Alla fine di una lunga giornata abbiamo così trovato lo sciopero sotto forma di ombre. Un qualcosa di non ancora chiaramente definito, ma che proprio per questo apre spazi imprevedibili di conflittualità e al tempo stesso pone degli interrogativi. Interrogativi che riguardano anzitutto la validità delle lenti con cui leggiamo quanto accade tra OWS, precarie, operai e migranti, sindacalizzati e non. E con le quali guardiamo dentro uno sciopero di tipo nuovo, che va appunto cercato nelle trame complesse dell’organizzazione del lavoro che punta a rovesciare. Ma anche interrogativi attorno alla forma di un general strike che appare tanto più efficace non quando contesta le banche, ma quando incanala la lotta in un singolo luogo di lavoro, dove il processo di precarizzazione è in atto.

Così gli interrogativi si trasformano nelle contraddizioni e nei paradossi di un general strike che per attivare la sua logica radicale deve appoggiarsi a singole e particolari situazioni di lotta.

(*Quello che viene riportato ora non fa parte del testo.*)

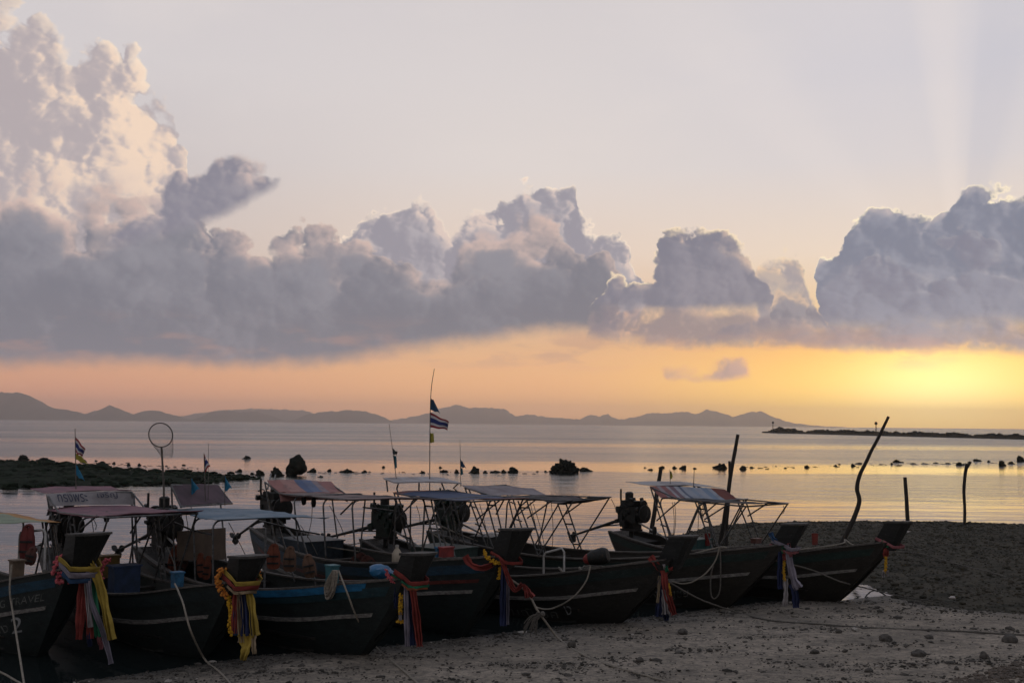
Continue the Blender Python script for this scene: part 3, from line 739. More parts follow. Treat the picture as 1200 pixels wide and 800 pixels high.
def cap_rail(b):
    mb = MB()
    for sd in (-1, 1):
        vs = []; n = 44
        for i in range(n+1):
            t = i/n*.985; p = b.S(t, 1, sd); y0 = abs(p.y)-.075; y1 = abs(p.y)+.03
            y0 = max(.01, y0)
            vs += [Vector((p.x, sd*y0, p.z+.004)), Vector((p.x, sd*y1, p.z+.004)), Vector((p.x, sd*y1, p.z+.036)), Vector((p.x, sd*y0, p.z+.036))]
        fs = []
        for i in range(n):
            for j in range(4):
                q = (i*4+j, i*4+(j+1) % 4, (i+1)*4+(j+1) % 4, (i+1)*4+j); fs.append(q if sd < 0 else q[::-1])
        fs += [(0, 1, 2, 3), tuple(n*4+j for j in (3, 2, 1, 0))]
        mb.add(vs, fs)
    return mb
def deck(b):
    mb = MB()
    for t0, t1, zf in ((.80, .975, lambda t: b.zg(t)-.09), (.30, .80, lambda t: .32), (.02, .12, lambda t: b.zg(t)-.10)):
        n = 12; vs = []
        for i in range(n+1):
            t = t0+(t1-t0)*i/n; z = zf(t); w = max(.03, b.bts(t)*.90-.05)
            for y in (-w, w): vs += [b.P(t*b.L, y, z), b.P(t*b.L, y, z-.03)]
        fs = []
        for i in range(n):
            a = i*4; c = a+4
            fs += [(a, a+2, c+2, c), (a+1, c+1, c+3, a+3)]
        fs += [(0, 1, 3, 2), (n*4, n*4+2, n*4+3, n*4+1)]
        mb.add(vs, fs)
    return mb
def thwart(b, t):
    mb = MB(); w = b.bts(t)-.05; mb.box(b.P(t*b.L, 0, b.zg(t)-.14), (.22, 2*w, .04)); return mb
def prow_dims(b, k, spl, u):
    L = b.L; e = .44*k*u
    return L-.14+e*.95+.02*u*u, L+.33+e*.95, (.15+.07*u)*k*spl, (.11+.13*u)*k*spl
def prow_head(b, k, spl=1.):
    """flared stem block leaning forward above the neck"""
    z0 = b.zp-.20; z1 = b.zp+.47*k; mb = MB(); vs = []; n = 6
    for i in range(n+1):
        u = i/n; z = z0+(z1-z0)*u; xa, xf, wa, wf = prow_dims(b, k, spl, u)
        vs += [b.P(xa, -wa, z), b.P(xf-.05, -wf, z+.03*u), b.P(xf+.03, -wf*.55, z+.03*u), b.P(xf+.03, wf*.55, z+.03*u), b.P(xf-.05, wf, z+.03*u), b.P(xa, wa, z)]
    fs = []
    for i in range(n):
        for j in range(6): fs.append((i*6+j, i*6+(j+1) % 6, (i+1)*6+(j+1) % 6, (i+1)*6+j))
    fs += [(5, 4, 3, 2, 1, 0), tuple(n*6+j for j in range(6))]
    mb.add(vs, fs)
    return mb
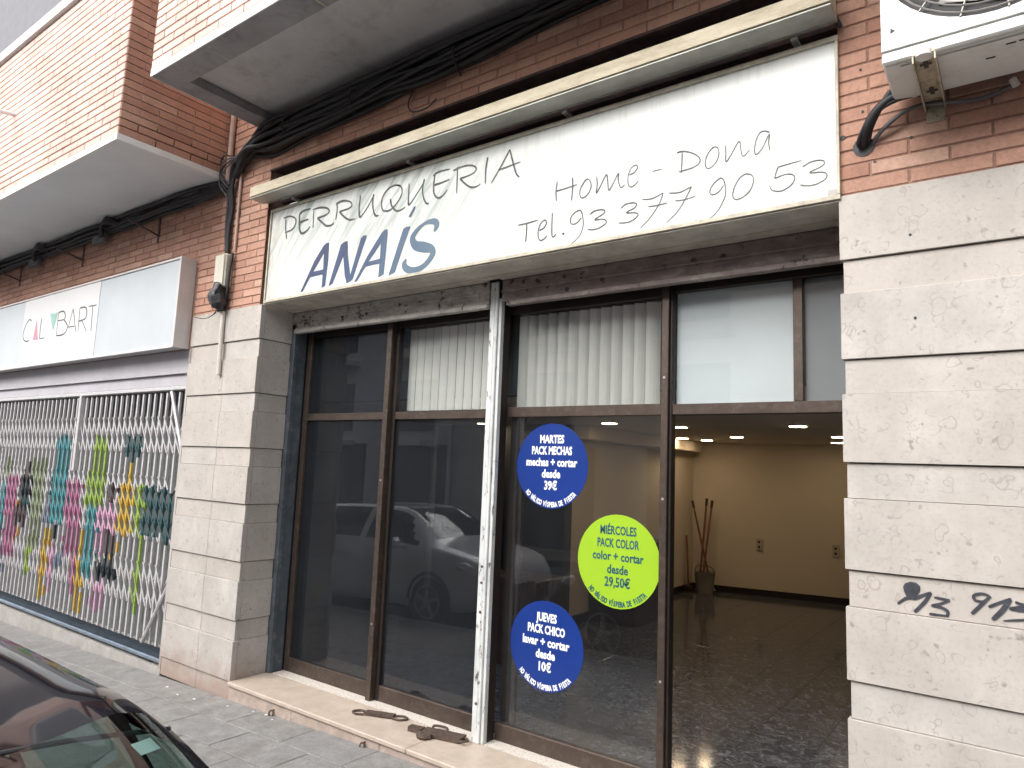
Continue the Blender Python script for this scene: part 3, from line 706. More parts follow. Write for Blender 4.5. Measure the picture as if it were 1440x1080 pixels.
# ------------------------------------------------------------------ hairdresser's fascia sign
ss = thing('shop_sign', (-2.76, .1, 1.25), 'long white weathered sign reading PERRUQUERIA ANAIS Home Dona with phone number', 'sign')
MB().box(-4.895, -.63, -.016, .20, 1.262, 2.018).build('sign_board', M['board'], ss)
MB().box(-4.91, -.615, -.028, -.0165, 2.006, 2.03, c=.002).box(-4.91, -.615, -.028, -.0165, 1.248, 1.270, c=.002).box(-4.91, -4.896, -.028, -.0165, 1.271, 2.005, c=.002).box(-.629, -.615, -.028, -.0165, 1.271, 2.005, c=.002).build('edge_frame', M['cream_edge'], ss)
MB().box(-4.93, -.615, -.015, .205, 1.240, 1.2475).build('underside_panel', M['under'], ss)
box('rear_strip', 'under', ss, -4.93, -.615, .206, .26, 1.235, 1.262)
SY = -.0185
lettering('letter', [
    [(120,488,9),(120,600,9),(130,690,8)], [(100,482,9),(160,462,10),(215,480,10),(222,530,9),(190,590,9),(115,628,8)],
    [(262,440,14),(300,405,13),(375,385,10)], [(262,440,9),(258,520,13),(262,600,12),(285,635,16),(330,610,10),(370,560,6)], [(258,525,16),(300,508,12),(350,490,9)],
    [(405,400,7),(400,480,7),(395,580,7)], [(395,395,8),(470,372,13),(540,380,13),(560,410,10),(530,445,9),(440,480,14)], [(440,480,12),(490,525,13),(535,558,14),(590,545,9),(610,520,6)],
    [(640,330,9),(640,400,8),(625,500,7)], [(630,335,12),(700,305,13),(765,310,10),(790,340,9),(770,375,8),(665,415,12)], [(665,415,14),(710,465,14),(765,497,13),(820,485,7)],
    [(878,250,8),(865,350,10),(868,465,15),(900,440,8),(960,350,8),(1015,240,9)], [(1010,235,12),(1000,330,11),(1010,410,11),(1030,455,15),(1060,450,8)],
    [(1280,150,12),(1220,148,12),(1150,190,9),(1100,270,8),(1090,350,9),(1110,405,12),(1180,395,10),(1250,320,8),(1295,230,8),(1290,165,10),(1250,145,12)], [(1180,285,12),(1195,360,14),(1240,405,14),(1290,395,9),(1330,365,6)]], (385, 240), 7.2, SY, .01, M['print_dark'], ss)
lettering('letter', [
    [(110,490,9),(105,580,9),(103,700,15),(130,680,9),(190,590,8),(245,500,9),(262,445,10)], [(265,445,12),(245,540,11),(255,630,11),(285,692,15),(310,685,8)],
    [(355,415,14),(400,375,13),(520,342,9)], [(370,400,9),(358,510,12),(362,590,13),(400,635,15),(450,610,9),(495,550,6)], [(360,505,14),(440,480,11),(520,445,7)],
    [(600,320,10),(595,450,9),(590,590,7)], [(555,360,11),(640,320,13),(730,305,14),(785,325,13),(775,370,9),(720,405,9),(625,440,14)], [(625,440,14),(680,495,14),(740,528,15),(800,515,9),(830,490,6)],
    [(905,225,15),(885,350,12),(880,490,10)], [(940,485,7),(1020,350,9),(1130,145,12)], [(1130,145,12),(1165,290,15),(1195,390,14),(1225,425,14)], [(1010,355,13),(1130,310,11),(1235,270,8)]], (560, 190), 7.2, SY, .01, M['print_dark'], ss)
lettering('letter', [
    [(458,325,10),(445,420,11),(447,525,8)], [(440,425,12),(540,395,10),(660,355,8)], [(612,285,13),(612,400,11),(600,520,7)],
    [(745,308,9),(705,370,8),(685,430,8),(700,490,9),(750,470,8),(795,400,8),(795,330,8),(765,300,9),(735,320,10)],
    [(855,275,8),(862,350,9),(853,440,11),(890,380,7),(955,255,10),(970,340,9),(980,415,9),(1030,330,7),(1078,240,9),(1075,310,9),(1100,385,9),(1140,355,7)],
    [(1190,258,10),(1240,230,9),(1270,180,9),(1250,158,9),(1205,190,8),(1175,270,8),(1175,350,8),(1200,380,10),(1240,360,8),(1280,315,6)],
    [(60,768,9),(150,748,11),(260,715,7)], [(148,750,11),(145,850,10),(135,940,8)],
    [(275,820,10),(320,795,9),(348,745,9),(330,715,9),(290,750,8),(265,820,8),(265,890,8),(290,922,10),(330,900,8),(355,870,6)], [(408,640,10),(402,780,9),(408,885,9),(450,850,6)], [(508,853,24),(528,853,24)],
    [(700,690,9),(660,740,8),(610,758,9),(590,730,9),(600,680,8),(640,635,9),(685,615,11),(705,640,12),(715,680,10),(720,760,7),(690,860,6),(620,940,6),(550,985,8),(475,985,9)],
    [(785,660,9),(830,625,10),(890,610,10),(935,617,10),(925,650,8),(835,712,9),(910,705,9),(950,720,9),(945,750,8),(880,795,8),(820,812,9),(765,810,9)],
    [(1100,597,9),(1150,555,10),(1220,540,10),(1260,552,10),(1240,590,8),(1155,640,9),(1240,640,9),(1275,655,9),(1250,695,8),(1180,735,8),(1080,745,9)]], (720, 210), 7.2, SY, .008, M['print_dark'], ss)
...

Situazioni che tuttavia diventano segni di una possibile trasformazione nei rapporti di forza e, in un certo senso, cercano di rispondere alla domanda che quotidianamente precari e precarie si pongono: «che fare?». Ma sono tentativi di risposta che suscitano non pochi dubbi sulle reali capacità di #Occupy di attivare un percorso organizzativo in grado di produrre connessione e conflitto. Altre ombre, ancora. Su cui però sarà bene riflettere.